● **Exercise**: Filter the data for lines with the word "scene", then copy every line so identified.

● **Supplied information**:

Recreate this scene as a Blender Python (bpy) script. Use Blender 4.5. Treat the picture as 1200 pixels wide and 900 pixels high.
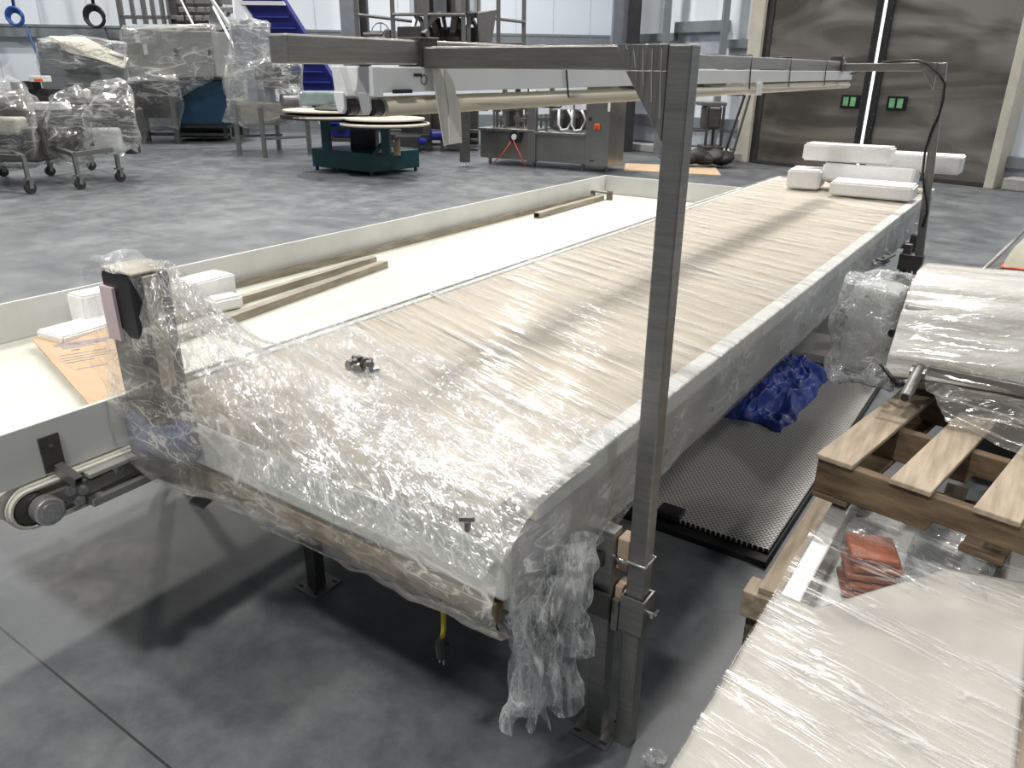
import bpy, bmesh, math, random
from mathutils import Vector, Matrix, noise, Euler
rnd = random.Random(7)
PI = math.pi
scene = bpy.context.scene
COL = scene.collection
for o in list(bpy.data.objects): bpy.data.objects.remove(o)

# ------------------------------------------------------------------ camera
F, ROLL, PITCH, YAW, CH = 896.3, 0.00869, 0.39118, -0.60159, 1.65
def cam_axes():
    f = Vector((math.sin(YAW)*math.cos(PITCH), math.cos(YAW)*math.cos(PITCH), -math.sin(PITCH)))
    r = Vector((math.cos(YAW), -math.sin(YAW), 0)); u = r.cross(f)
    r2 = r*math.cos(ROLL)+u*math.sin(ROLL); u2 = u*math.cos(ROLL)-r*math.sin(ROLL)
    return r2, u2, f
CR, CU, CF = cam_axes()
cd = bpy.data.cameras.new('camera'); cam = bpy.data.objects.new('camera', cd); COL.objects.link(cam)
cd.sensor_width = 36; cd.lens = F/1200*36; cd.clip_start = .05; cd.clip_end = 200
m = Matrix.Identity(4)
for i in range(3):
    m[i][0] = CR[i]; m[i][1] = CU[i]; m[i][2] = -CF[i]
m[2][3] = CH
cam.matrix_world = m
scene.camera = cam
# ------------------------------------------------------------------ light
w = bpy.data.worlds.new('world'); scene.world = w; w.use_nodes = True
w.node_tree.nodes['Background'].inputs[0].default_value = (.80, .90, 1.0, 1)
w.node_tree.nodes['Background'].inputs[1].default_value = .14
scene.view_settings.view_transform = 'Standard'; scene.view_settings.look = 'None'
scene.view_settings.exposure = 0.0; scene.view_settings.gamma = 1.0
scene.view_settings.use_curve_mapping = False
def lamp(x, y, p, z=8.0, s=.55):
    l = bpy.data.lights.new('high_bay_light', 'AREA'); l.shape = 'DISK'; l.size = s; l.energy = p*.74
    l.color = (1.0, .965, .91); l.spread = math.radians(125 if y < 8 and x > -8 else 170)
    o = bpy.data.objects.new('high_bay_light', l); COL.objects.link(o); o.location = (x, y, z)
for x, y, p in ((-1.0, -2.6, 380), (-6.0, -2.2, 370), (4.2, 1.0, 130), (-1.6, 6.6, 290), (-7.2, 6.0, 470), (-13.5, 5.0, 560),
                (-2.0, 11.8, 430), (-8.5, 13.0, 540), (-15.5, 11.0, 600), (-12.0, 16.5, 520), (-21.0, 7.5, 400), (3.5, 10.5, 380)):
    lamp(x, y, p)

# ------------------------------------------------------------------ places
FWD = Vector((math.sin(YAW), math.cos(YAW), 0)); RGT = Vector((math.cos(YAW), -math.sin(YAW), 0))
def ray(px, py): return CR*((px-600)/F) - CU*((py-450)/F) + CF
def at(px, py, z=0.0):
    d = ray(px, py); t = (z-CH)/d.z; return Vector((0, 0, CH))+d*t
def D(px, py, d):           # point at ground depth d
    r = ray(px, py); t = d/r.dot(FWD); return Vector((0, 0, CH))+r*t
def gd(px, py): return at(px, py).dot(FWD)

# ------------------------------------------------------------------ materials
def newmat(name):
    m = bpy.data.materials.new(name); m.use_nodes = True
    return m, m.node_tree, m.node_tree.nodes['Principled BSDF']
def _map(nt, sc=(1, 1, 1), rot=0):
    tc = nt.nodes.new('ShaderNodeTexCoord'); mp = nt.nodes.new('ShaderNodeMapping'); m0 = nt.nodes.new('ShaderNodeMapping')
    nt.links.new(tc.outputs['Object'], m0.inputs[0]); m0.inputs['Rotation'].default_value = (0, 0, rot)
    nt.links.new(m0.outputs[0], mp.inputs[0]); mp.inputs['Scale'].default_value = sc
    return mp.outputs[0]
def _noise(nt, vec, scale, detail=4, rough=.55, dist=0):
    n = nt.nodes.new('ShaderNodeTexNoise'); n.inputs['Scale'].default_value = scale
    n.inputs['Detail'].default_value = detail; n.inputs['Roughness'].default_value = rough
    n.inputs['Distortion'].default_value = dist
    nt.links.new(vec, n.inputs['Vector']); return n.outputs['Fac']
def _ramp(nt, fac, stops):
    r = nt.nodes.new('ShaderNodeValToRGB'); e = r.color_ramp.elements
    while len(e) < len(stops): e.new(.5)
    for i, (p, c) in enumerate(stops):
        e[i].position = p; e[i].color = (c[0], c[1], c[2], 1) if isinstance(c, (tuple, list)) else (c, c, c, 1)
    nt.links.new(fac, r.inputs[0]); return r.outputs[0]
def _bump(nt, h, strength, dist=.01):
    b = nt.nodes.new('ShaderNodeBump'); b.inputs['Strength'].default_value = strength
    b.inputs['Distance'].default_value = dist; nt.links.new(h, b.inputs['Height']); return b.outputs[0]
def mul(c, k): return tuple(min(1, x*k) for x in c)
def mat(name, c, rough=.6, metal=0, var=.15, sc=(1, 1, 1), ns=6, bump=0, spec=.5, bs=None, c2=None, lo=.3, hi=.7, det=4, trans=0, bd=.01):
    m, nt, b = newmat(name)
    v = _map(nt, sc); n = _noise(nt, v, ns, det)
    col = _ramp(nt, n, [(lo, mul(c, 1-var)), (hi, c2 or mul(c, 1+var))])
    nt.links.new(col, b.inputs['Base Color'])
    b.inputs['Roughness'].default_value = rough; b.inputs['Metallic'].default_value = metal
    b.inputs['Specular IOR Level'].default_value = spec
    if bump: nt.links.new(_bump(nt, _noise(nt, v, bs or ns*4, 3), bump, bd), b.inputs['Normal'])
    if trans: b.inputs['Transmission Weight'].default_value = trans
    return m
def film_mat(name, haze=.08, crease=.6, sc=(1, 1, 1), ns=8, rot=0, bump=.6, bd=.01, rough=.10, width=.03, patch=(.42, .60), face=.3, gl=.45, milk=0, tint=(.90, .92, .93)):
    """clear stretch film: mostly see-through, thin bright crease lines, glossy"""
    m = bpy.data.materials.new(name); m.use_nodes = True; nt = m.node_tree; nt.nodes.clear()
    v = _map(nt, sc, rot); n = _noise(nt, v, ns, 2.5, .5, .6); nb = _noise(nt, v, ns*2.7, 2, .5, .8); n2 = _noise(nt, v, ns*.45, 2, .5, .3)
    out = nt.nodes.new('ShaderNodeOutputMaterial'); mx = nt.nodes.new('ShaderNodeMixShader')
    tr = nt.nodes.new('ShaderNodeBsdfTransparent'); tr.inputs[0].default_value = (.97, .975, .98, 1)
    pb = nt.nodes.new('ShaderNodeMixShader'); pb.inputs[0].default_value = gl
    df = nt.nodes.new('ShaderNodeBsdfDiffuse'); df.inputs[0].default_value = (*tint, 1)
    g = nt.nodes.new('ShaderNodeBsdfGlossy'); g.inputs['Roughness'].default_value = rough
    nrm = _bump(nt, n, bump, bd); b2 = nt.nodes.new('ShaderNodeBump'); b2.inputs['Strength'].default_value = bump; b2.inputs['Distance'].default_value = bd*.35
    nt.links.new(nb, b2.inputs['Height']); nt.links.new(nrm, b2.inputs['Normal']); nrm = b2.outputs[0]
    nt.links.new(nrm, g.inputs['Normal']); nt.links.new(nrm, df.inputs['Normal'])
    nt.links.new(df.outputs[0], pb.inputs[1]); nt.links.new(g.outputs[0], pb.inputs[2])
    def M(op, a, b=None, c=None, clamp=False):
        k = nt.nodes.new('ShaderNodeMath'); k.operation = op; k.use_clamp = clamp
        for i, x in enumerate((a, b, c)):
            if x is None: continue
            if isinstance(x, (int, float)): k.inputs[i].default_value = x
            else: nt.links.new(x, k.inputs[i])
        return k.outputs[0]
    lw = nt.nodes.new('ShaderNodeLayerWeight'); lw.inputs[0].default_value = .3; nt.links.new(nrm, lw.inputs['Normal'])
    cr1 = _ramp(nt, n, [(.5-width, 0.0), (.5, 1.0), (.5+width, 0.0)]); cr2 = _ramp(nt, nb, [(.5-width, 0.0), (.5, .8), (.5+width, 0.0)])  # white lines painted in for the glints along the film's creases
    pt = _ramp(nt, n2, [(patch[0], .08), (patch[1], 1.0)])
    a = M('MULTIPLY', M('MAXIMUM', cr1, cr2), pt); a = M('MULTIPLY', a, crease)
    a = M('MULTIPLY_ADD', lw.outputs['Facing'], face, a); a = M('ADD', a, haze)
    if milk: a = M('MULTIPLY_ADD', pt, milk, a)
    a = M('MINIMUM', a, 1.0)
    nt.links.new(a, mx.inputs[0])
    nt.links.new(tr.outputs[0], mx.inputs[1]); nt.links.new(pb.outputs[0], mx.inputs[2])
    nt.links.new(mx.outputs[0], out.inputs[0]); return m
STEEL = mat('brushed_steel', (.265, .262, .255), .40, .8, .14, (1, 1, 12), 9, .12)
STEELH = mat('brushed_steel_long', (.40, .385, .36), .40, .8, .12, (20, 1.2, 20), 7, .12)
STEELW = mat('welded_steel', (.33, .315, .30), .34, .85, .25, (60, 1, 3), 3, .15)
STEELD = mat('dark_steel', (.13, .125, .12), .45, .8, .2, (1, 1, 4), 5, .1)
SATIN = mat('satin_steel', (.58, .575, .56), .3, .75, .1)
CHROME = mat('bright_steel', (.75, .75, .74), .2, 1, .1)
STEELP = mat('stainless_panel', (.34, .33, .31), .3, .9, .12, (1, 1, 1), 2.5, .06)
WHITEP = mat('white_plastic', (.66, .67, .64), .45, 0, .06, ns=4, c2=(.74, .75, .72))
CREAMB = mat('cream_belt', (.61, .60, .53), .5, 0, .05, (2, .6, 2), 3, .05, c2=(.65, .64, .575))
BEIGEB = mat('beige_belt', (.47, .41, .325), .55, 0, .08, (1.4, .8, 1), 2.2, .08, c2=(.54, .475, .385))
STAIN = mat('stained_belt', (.60, .53, .43), .55, 0, .2, (5, 1.2, 1), 4, .1, c2=(.72, .67, .58), det=8)
BLACK = mat('black_plastic', (.018, .018, .02), .35, 0, .3)
BLACKM = mat('black_rubber', (.025, .025, .027), .6, 0, .3)
BLUEM = mat('dark_blue_paint', (.03, .06, .16), .35, 0, .3)
BLUEB = mat('blue_belt', (.008, .014, .19), .45, 0, .15)
BLUET = mat('blue_flat_belt', (.012, .045, .085), .4, 0, .2)
TARP = mat('blue_tarp', (.035, .07, .36), .4, 0, .3, ns=5, bump=.5, bs=25)
TEAL = mat('teal_paint', (.006, .065, .075), .4, 0, .25, ns=3)
TAN = mat('tan_paper', (.42, .37, .29), .5, 0, .15)
CARD = mat('cardboard', (.56, .40, .26), .75, 0, .08, (1, 8, 1), 5)
INK = mat('blue_grey_ink', (.30, .27, .28), .7, 0, .25, ns=40)
WOOD = mat('weathered_pine', (.42, .335, .24), .75, 0, .3, (10, 1, 10), 4, .2, c2=(.56, .46, .345), det=8)
WOODD = mat('dark_wood', (.15, .10, .055), .8, 0, .45, (1, 10, 10), 3, .25, c2=(.23, .165, .10), det=8)
WOODB = mat('pale_wood_block', (.45, .34, .25), .75, 0, .2, (1, 8, 1), 6, .2)
FOAM = mat('white_foam', (.86, .86, .85), .7, 0, .04, ns=60, bump=.15, c2=(.9, .9, .9))
WHITEM = mat('white_painted_metal', (.85, .87, .88), .35, 0, .03)
TUBE = mat('cream_tube', (.62, .57, .46), .3, 0, .05)
WALLM = mat('white_wall_panel', (.74, .79, .86), .5, 0, .03, (.4, .4, .2), 1)
GIRT = mat('grey_girt', (.22, .245, .26), .5, .2, .08)
COLM = mat('blue_grey_column', (.17, .185, .21), .5, .1, .1)
CREAMT = mat('cream_trim', (.50, .48, .41), .5, 0, .08)
CONC = mat('concrete_curb', (.33, .33, .32), .8, 0, .15, ns=8)
YEL = mat('yellow_cable', (.62, .48, .03), .5)
GRIND = mat('grind_mark', (.42, .41, .40), .4, .3)
ORANGE = mat('orange_plastic', (.75, .13, .03), .5)
RED = mat('red_cable', (.6, .06, .03), .5)
RUST = mat('orange_brown_plastic', (.30, .095, .045), .45, 0, .35, (1, 1, 1), 12, .3)
PAPER = mat('white_paper', (.78, .78, .76), .7)
LABELR = mat('pink_label', (.62, .50, .52), .6)
GREEN = mat('green_window', (.16, .36, .18), .3, 0, .35, ns=8)
GREENB = mat('dark_glass', (.01, .014, .012), .15)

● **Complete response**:
Recreate this scene as a Blender Python (bpy) script. Use Blender 4.5. Treat the picture as 1200 pixels wide and 900 pixels high.
scene = bpy.context.scene
COL = scene.collection
scene.camera = cam
w = bpy.data.worlds.new('world'); scene.world = w; w.use_nodes = True
scene.view_settings.view_transform = 'Standard'; scene.view_settings.look = 'None'
scene.view_settings.exposure = 0.0; scene.view_settings.gamma = 1.0
scene.view_settings.use_curve_mapping = False